5.Standpunt van de opgeëiste persoon

De opgeëiste persoon heeft ter zitting van 6 februari 2018 verklaard dat hij na overlevering graag in Parijs of Orléans gedetineerd wordt, omdat zijn ouders vanwege hun hoge leeftijd hem niet (makkelijk) kunnen bezoeken als hij elders in Frankrijk wordt gedetineerd.

6.Slotsom

Nu is vastgesteld dat het EAB voldoet aan de eisen van artikel 2 OLW en ook overigens geen weigeringsgronden aan de overlevering in de weg staan, dient de overlevering te worden toegestaan.

7.Toepasselijke wetsbepalingen

De artikelen 3 en 11 Opiumwet en 2, 5, en 7 OLW.

8.Beslissing

STAAT TOEde overlevering van
[opgeëiste persoon]aan het Parket-generaal – afdeling strafuitvoering te Orléans ten behoeve van de tenuitvoerlegging van de vrijheidsstraf, te ondergaan op het grondgebied van de uitvaardigende lidstaat, wegens de feiten waarvoor zijn overlevering wordt verzocht.
Aldus gedaan door
mr.
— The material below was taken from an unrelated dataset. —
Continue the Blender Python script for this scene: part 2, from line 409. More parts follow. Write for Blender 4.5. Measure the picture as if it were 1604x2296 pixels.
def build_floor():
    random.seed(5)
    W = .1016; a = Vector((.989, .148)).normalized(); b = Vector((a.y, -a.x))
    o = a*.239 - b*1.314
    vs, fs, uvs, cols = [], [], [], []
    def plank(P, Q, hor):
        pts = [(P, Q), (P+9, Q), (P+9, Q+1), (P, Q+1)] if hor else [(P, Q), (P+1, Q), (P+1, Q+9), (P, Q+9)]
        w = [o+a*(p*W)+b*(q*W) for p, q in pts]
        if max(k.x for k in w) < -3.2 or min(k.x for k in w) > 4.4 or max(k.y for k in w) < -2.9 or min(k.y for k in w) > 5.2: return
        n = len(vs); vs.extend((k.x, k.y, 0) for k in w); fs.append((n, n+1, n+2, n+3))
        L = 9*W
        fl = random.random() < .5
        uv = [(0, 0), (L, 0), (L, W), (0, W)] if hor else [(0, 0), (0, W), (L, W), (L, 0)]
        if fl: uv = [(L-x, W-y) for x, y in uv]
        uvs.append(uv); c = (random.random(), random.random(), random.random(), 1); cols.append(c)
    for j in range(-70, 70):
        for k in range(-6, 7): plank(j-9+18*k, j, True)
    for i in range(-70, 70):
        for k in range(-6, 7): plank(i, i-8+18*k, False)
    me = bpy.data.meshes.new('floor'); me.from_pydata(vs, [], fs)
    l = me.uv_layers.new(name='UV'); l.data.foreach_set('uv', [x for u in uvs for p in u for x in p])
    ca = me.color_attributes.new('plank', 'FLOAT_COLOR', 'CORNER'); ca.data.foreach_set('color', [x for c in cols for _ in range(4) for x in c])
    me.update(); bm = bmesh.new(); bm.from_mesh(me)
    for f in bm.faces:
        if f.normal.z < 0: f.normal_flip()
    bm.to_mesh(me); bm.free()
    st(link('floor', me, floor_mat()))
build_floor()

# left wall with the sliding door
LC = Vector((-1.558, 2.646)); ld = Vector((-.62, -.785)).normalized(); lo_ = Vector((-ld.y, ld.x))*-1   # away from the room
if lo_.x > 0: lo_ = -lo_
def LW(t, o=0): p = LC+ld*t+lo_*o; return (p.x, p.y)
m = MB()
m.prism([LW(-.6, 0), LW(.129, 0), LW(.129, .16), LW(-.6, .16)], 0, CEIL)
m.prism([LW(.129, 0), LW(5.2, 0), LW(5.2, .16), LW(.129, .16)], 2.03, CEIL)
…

C. Klomp, voorzitter,
mrs. M. van Mourik en T.B. Trotman, rechters,
in tegenwoordigheid van mr. A.T.P. van Munster, griffier,
en uitgesproken ter openbare zitting van 20 februari 2018.
De jongste rechter is buiten staat deze uitspraak mede te ondertekenen.
Ingevolge artikel 29, tweede lid, OLW staat tegen deze uitspraak geen gewoon rechtsmiddel open.